*Exercise directions*
Each line from the beginning of the data below through the line containing "COL = SC.collection" should be repeated exactly, please.

— start —

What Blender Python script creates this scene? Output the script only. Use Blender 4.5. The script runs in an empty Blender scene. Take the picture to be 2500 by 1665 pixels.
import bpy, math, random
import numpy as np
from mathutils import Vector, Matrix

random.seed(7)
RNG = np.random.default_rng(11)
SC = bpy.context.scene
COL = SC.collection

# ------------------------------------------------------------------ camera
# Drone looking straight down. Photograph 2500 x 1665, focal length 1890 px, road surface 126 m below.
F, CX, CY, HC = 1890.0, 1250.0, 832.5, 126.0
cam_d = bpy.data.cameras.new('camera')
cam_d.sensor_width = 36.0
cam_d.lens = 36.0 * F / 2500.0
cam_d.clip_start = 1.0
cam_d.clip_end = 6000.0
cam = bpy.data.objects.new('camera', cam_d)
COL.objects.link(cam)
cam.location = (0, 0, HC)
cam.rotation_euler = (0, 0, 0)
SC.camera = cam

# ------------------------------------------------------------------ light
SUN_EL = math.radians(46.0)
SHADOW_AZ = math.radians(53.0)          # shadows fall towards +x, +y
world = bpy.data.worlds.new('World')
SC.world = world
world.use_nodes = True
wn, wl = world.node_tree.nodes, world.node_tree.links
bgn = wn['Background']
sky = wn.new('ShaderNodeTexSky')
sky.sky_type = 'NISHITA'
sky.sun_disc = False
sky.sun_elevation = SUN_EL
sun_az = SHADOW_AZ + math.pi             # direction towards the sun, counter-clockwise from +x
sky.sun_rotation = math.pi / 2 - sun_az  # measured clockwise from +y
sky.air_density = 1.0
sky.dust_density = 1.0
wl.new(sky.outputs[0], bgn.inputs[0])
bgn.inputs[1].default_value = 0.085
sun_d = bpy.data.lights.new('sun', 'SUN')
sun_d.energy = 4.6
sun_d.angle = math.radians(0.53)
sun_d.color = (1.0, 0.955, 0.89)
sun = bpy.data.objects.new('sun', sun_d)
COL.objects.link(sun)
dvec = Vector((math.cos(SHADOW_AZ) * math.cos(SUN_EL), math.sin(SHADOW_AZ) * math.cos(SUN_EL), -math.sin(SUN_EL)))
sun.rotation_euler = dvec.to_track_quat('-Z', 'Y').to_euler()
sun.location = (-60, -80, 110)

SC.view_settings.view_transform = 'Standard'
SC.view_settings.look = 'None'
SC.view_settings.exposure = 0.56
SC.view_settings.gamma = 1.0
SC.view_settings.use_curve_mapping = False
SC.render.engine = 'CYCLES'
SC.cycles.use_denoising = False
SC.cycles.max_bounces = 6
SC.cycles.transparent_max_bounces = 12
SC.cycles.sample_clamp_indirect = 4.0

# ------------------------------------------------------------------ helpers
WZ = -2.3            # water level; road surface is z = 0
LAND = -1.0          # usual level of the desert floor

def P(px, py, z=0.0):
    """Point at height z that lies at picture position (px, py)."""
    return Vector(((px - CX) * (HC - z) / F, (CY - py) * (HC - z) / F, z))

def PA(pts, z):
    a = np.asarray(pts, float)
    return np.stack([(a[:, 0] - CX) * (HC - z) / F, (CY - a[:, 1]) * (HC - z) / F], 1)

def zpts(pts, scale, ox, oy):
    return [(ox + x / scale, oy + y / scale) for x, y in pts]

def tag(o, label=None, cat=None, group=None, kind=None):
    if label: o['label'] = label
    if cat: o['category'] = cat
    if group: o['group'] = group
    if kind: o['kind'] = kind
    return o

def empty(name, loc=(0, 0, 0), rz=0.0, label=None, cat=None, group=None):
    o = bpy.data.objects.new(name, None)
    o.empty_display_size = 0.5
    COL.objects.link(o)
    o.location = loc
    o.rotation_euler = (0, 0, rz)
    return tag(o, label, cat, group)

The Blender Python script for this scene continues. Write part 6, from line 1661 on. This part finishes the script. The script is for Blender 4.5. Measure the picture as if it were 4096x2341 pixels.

— end —

*Response for this exercise*
What Blender Python script creates this scene? Output the script only. Use Blender 4.5. The script runs in an empty Blender scene. Take the picture to be 2500 by 1665 pixels.
import bpy, math, random
import numpy as np
from mathutils import Vector, Matrix

random.seed(7)
RNG = np.random.default_rng(11)
SC = bpy.context.scene
COL = SC.collection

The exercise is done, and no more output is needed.